## Provided data
= = = =

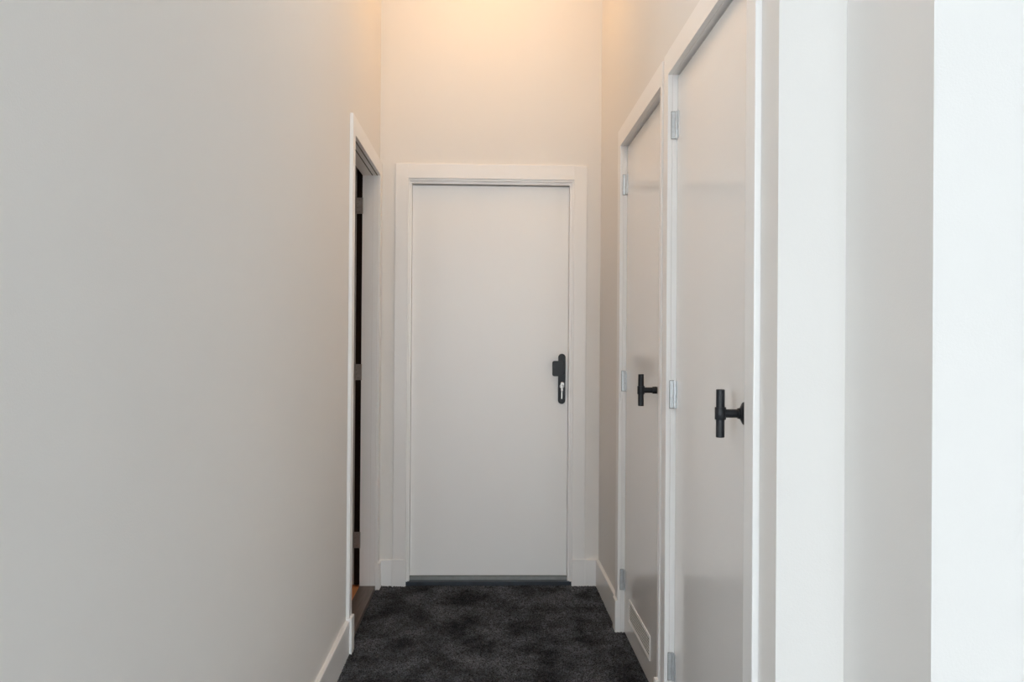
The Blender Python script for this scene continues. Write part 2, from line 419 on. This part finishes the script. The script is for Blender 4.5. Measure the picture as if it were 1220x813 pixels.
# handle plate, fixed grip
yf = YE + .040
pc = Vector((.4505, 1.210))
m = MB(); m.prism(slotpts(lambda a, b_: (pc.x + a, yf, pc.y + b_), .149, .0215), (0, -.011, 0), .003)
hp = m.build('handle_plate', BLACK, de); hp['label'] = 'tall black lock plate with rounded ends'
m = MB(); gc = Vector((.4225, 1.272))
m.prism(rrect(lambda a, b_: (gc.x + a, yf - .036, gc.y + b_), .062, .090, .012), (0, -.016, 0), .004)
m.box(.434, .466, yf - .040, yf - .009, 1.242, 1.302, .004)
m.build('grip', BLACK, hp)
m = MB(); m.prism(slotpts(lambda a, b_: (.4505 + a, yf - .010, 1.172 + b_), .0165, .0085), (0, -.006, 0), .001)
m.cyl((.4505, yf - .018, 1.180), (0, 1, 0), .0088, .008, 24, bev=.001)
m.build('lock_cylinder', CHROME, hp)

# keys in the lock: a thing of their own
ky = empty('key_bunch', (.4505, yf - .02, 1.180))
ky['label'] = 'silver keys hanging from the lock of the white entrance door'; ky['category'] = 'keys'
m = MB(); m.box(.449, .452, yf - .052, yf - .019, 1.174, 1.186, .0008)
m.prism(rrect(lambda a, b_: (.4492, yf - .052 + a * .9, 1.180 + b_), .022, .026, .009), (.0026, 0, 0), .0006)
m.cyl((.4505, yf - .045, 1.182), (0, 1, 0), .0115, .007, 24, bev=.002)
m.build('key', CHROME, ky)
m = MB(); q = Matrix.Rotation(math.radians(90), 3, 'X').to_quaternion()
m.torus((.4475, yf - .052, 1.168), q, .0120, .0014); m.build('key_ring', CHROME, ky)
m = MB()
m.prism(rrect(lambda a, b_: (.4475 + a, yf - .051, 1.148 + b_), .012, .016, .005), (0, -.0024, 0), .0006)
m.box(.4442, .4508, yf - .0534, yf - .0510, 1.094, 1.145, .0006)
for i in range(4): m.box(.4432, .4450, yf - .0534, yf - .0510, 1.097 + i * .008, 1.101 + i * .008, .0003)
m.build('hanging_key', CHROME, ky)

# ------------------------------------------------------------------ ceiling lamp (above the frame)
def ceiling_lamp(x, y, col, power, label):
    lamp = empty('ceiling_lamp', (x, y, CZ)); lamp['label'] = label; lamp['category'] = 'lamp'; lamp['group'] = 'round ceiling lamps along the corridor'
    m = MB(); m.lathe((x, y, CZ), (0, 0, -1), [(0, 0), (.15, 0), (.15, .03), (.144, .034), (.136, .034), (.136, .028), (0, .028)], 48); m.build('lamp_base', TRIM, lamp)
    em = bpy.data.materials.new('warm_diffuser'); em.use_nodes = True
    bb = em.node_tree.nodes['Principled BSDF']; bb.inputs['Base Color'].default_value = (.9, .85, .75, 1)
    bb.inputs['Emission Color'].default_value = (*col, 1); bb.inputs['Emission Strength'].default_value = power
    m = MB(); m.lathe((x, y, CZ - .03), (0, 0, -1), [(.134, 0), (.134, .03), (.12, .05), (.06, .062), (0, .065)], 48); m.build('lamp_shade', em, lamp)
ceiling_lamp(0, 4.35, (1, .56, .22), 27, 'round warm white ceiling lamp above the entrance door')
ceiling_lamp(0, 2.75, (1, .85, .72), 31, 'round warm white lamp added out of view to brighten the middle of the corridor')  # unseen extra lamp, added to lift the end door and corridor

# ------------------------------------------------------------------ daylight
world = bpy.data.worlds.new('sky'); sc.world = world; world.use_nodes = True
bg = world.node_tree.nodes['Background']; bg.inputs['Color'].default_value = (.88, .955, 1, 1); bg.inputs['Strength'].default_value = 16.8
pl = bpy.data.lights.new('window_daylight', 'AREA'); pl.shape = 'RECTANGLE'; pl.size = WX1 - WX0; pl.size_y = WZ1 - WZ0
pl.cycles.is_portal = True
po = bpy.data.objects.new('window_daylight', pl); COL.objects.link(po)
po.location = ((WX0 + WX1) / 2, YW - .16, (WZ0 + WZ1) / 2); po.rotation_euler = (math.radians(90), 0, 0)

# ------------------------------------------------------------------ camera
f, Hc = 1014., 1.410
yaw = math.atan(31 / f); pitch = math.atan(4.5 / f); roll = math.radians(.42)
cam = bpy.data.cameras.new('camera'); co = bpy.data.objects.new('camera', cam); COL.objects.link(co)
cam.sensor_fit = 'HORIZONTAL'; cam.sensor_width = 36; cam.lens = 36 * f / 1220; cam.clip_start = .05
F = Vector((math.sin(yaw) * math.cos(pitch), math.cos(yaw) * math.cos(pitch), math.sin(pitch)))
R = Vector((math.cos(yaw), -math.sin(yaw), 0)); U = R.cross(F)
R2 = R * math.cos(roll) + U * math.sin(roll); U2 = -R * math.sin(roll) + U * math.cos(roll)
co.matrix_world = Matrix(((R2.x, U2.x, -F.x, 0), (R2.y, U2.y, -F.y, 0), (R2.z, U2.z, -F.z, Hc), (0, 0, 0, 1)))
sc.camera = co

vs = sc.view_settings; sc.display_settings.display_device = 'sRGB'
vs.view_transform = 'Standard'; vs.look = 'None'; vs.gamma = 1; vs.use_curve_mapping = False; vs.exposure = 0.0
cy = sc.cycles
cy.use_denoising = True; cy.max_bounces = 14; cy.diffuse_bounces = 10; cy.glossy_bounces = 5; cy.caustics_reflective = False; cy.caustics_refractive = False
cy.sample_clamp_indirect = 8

= = = =

## Set problem
Restate the data above word for word. Do not include the images.

## The response
The Blender Python script for this scene continues. Write part 2, from line 419 on. This part finishes the script. The script is for Blender 4.5. Measure the picture as if it were 1220x813 pixels.
# handle plate, fixed grip
yf = YE + .040
pc = Vector((.4505, 1.210))
m = MB(); m.prism(slotpts(lambda a, b_: (pc.x + a, yf, pc.y + b_), .149, .0215), (0, -.011, 0), .003)
hp = m.build('handle_plate', BLACK, de); hp['label'] = 'tall black lock plate with rounded ends'
m = MB(); gc = Vector((.4225, 1.272))
m.prism(rrect(lambda a, b_: (gc.x + a, yf - .036, gc.y + b_), .062, .090, .012), (0, -.016, 0), .004)
m.box(.434, .466, yf - .040, yf - .009, 1.242, 1.302, .004)
m.build('grip', BLACK, hp)
m = MB(); m.prism(slotpts(lambda a, b_: (.4505 + a, yf - .010, 1.172 + b_), .0165, .0085), (0, -.006, 0), .001)
m.cyl((.4505, yf - .018, 1.180), (0, 1, 0), .0088, .008, 24, bev=.001)
m.build('lock_cylinder', CHROME, hp)

# keys in the lock: a thing of their own
ky = empty('key_bunch', (.4505, yf - .02, 1.180))
ky['label'] = 'silver keys hanging from the lock of the white entrance door'; ky['category'] = 'keys'
m = MB(); m.box(.449, .452, yf - .052, yf - .019, 1.174, 1.186, .0008)
m.prism(rrect(lambda a, b_: (.4492, yf - .052 + a * .9, 1.180 + b_), .022, .026, .009), (.0026, 0, 0), .0006)
m.cyl((.4505, yf - .045, 1.182), (0, 1, 0), .0115, .007, 24, bev=.002)
m.build('key', CHROME, ky)
m = MB(); q = Matrix.Rotation(math.radians(90), 3, 'X').to_quaternion()
m.torus((.4475, yf - .052, 1.168), q, .0120, .0014); m.build('key_ring', CHROME, ky)
m = MB()
m.prism(rrect(lambda a, b_: (.4475 + a, yf - .051, 1.148 + b_), .012, .016, .005), (0, -.0024, 0), .0006)
m.box(.4442, .4508, yf - .0534, yf - .0510, 1.094, 1.145, .0006)
for i in range(4): m.box(.4432, .4450, yf - .0534, yf - .0510, 1.097 + i * .008, 1.101 + i * .008, .0003)
m.build('hanging_key', CHROME, ky)

# ------------------------------------------------------------------ ceiling lamp (above the frame)
def ceiling_lamp(x, y, col, power, label):
    lamp = empty('ceiling_lamp', (x, y, CZ)); lamp['label'] = label; lamp['category'] = 'lamp'; lamp['group'] = 'round ceiling lamps along the corridor'
    m = MB(); m.lathe((x, y, CZ), (0, 0, -1), [(0, 0), (.15, 0), (.15, .03), (.144, .034), (.136, .034), (.136, .028), (0, .028)], 48); m.build('lamp_base', TRIM, lamp)
    em = bpy.data.materials.new('warm_diffuser'); em.use_nodes = True
    bb = em.node_tree.nodes['Principled BSDF']; bb.inputs['Base Color'].default_value = (.9, .85, .75, 1)
    bb.inputs['Emission Color'].default_value = (*col, 1); bb.inputs['Emission Strength'].default_value = power
    m = MB(); m.lathe((x, y, CZ - .03), (0, 0, -1), [(.134, 0), (.134, .03), (.12, .05), (.06, .062), (0, .065)], 48); m.build('lamp_shade', em, lamp)
ceiling_lamp(0, 4.35, (1, .56, .22), 27, 'round warm white ceiling lamp above the entrance door')
ceiling_lamp(0, 2.75, (1, .85, .72), 31, 'round warm white lamp added out of view to brighten the middle of the corridor')  # unseen extra lamp, added to lift the end door and corridor

# ------------------------------------------------------------------ daylight
world = bpy.data.worlds.new('sky'); sc.world = world; world.use_nodes = True
bg = world.node_tree.nodes['Background']; bg.inputs['Color'].default_value = (.88, .955, 1, 1); bg.inputs['Strength'].default_value = 16.8
pl = bpy.data.lights.new('window_daylight', 'AREA'); pl.shape = 'RECTANGLE'; pl.size = WX1 - WX0; pl.size_y = WZ1 - WZ0
pl.cycles.is_portal = True
po = bpy.data.objects.new('window_daylight', pl); COL.objects.link(po)
po.location = ((WX0 + WX1) / 2, YW - .16, (WZ0 + WZ1) / 2); po.rotation_euler = (math.radians(90), 0, 0)

# ------------------------------------------------------------------ camera
f, Hc = 1014., 1.410
yaw = math.atan(31 / f); pitch = math.atan(4.5 / f); roll = math.radians(.42)
cam = bpy.data.cameras.new('camera'); co = bpy.data.objects.new('camera', cam); COL.objects.link(co)
cam.sensor_fit = 'HORIZONTAL'; cam.sensor_width = 36; cam.lens = 36 * f / 1220; cam.clip_start = .05
F = Vector((math.sin(yaw) * math.cos(pitch), math.cos(yaw) * math.cos(pitch), math.sin(pitch)))
R = Vector((math.cos(yaw), -math.sin(yaw), 0)); U = R.cross(F)
R2 = R * math.cos(roll) + U * math.sin(roll); U2 = -R * math.sin(roll) + U * math.cos(roll)
co.matrix_world = Matrix(((R2.x, U2.x, -F.x, 0), (R2.y, U2.y, -F.y, 0), (R2.z, U2.z, -F.z, Hc), (0, 0, 0, 1)))
sc.camera = co

vs = sc.view_settings; sc.display_settings.display_device = 'sRGB'
vs.view_transform = 'Standard'; vs.look = 'None'; vs.gamma = 1; vs.use_curve_mapping = False; vs.exposure = 0.0
cy = sc.cycles
cy.use_denoising = True; cy.max_bounces = 14; cy.diffuse_bounces = 10; cy.glossy_bounces = 5; cy.caustics_reflective = False; cy.caustics_refractive = False
cy.sample_clamp_indirect = 8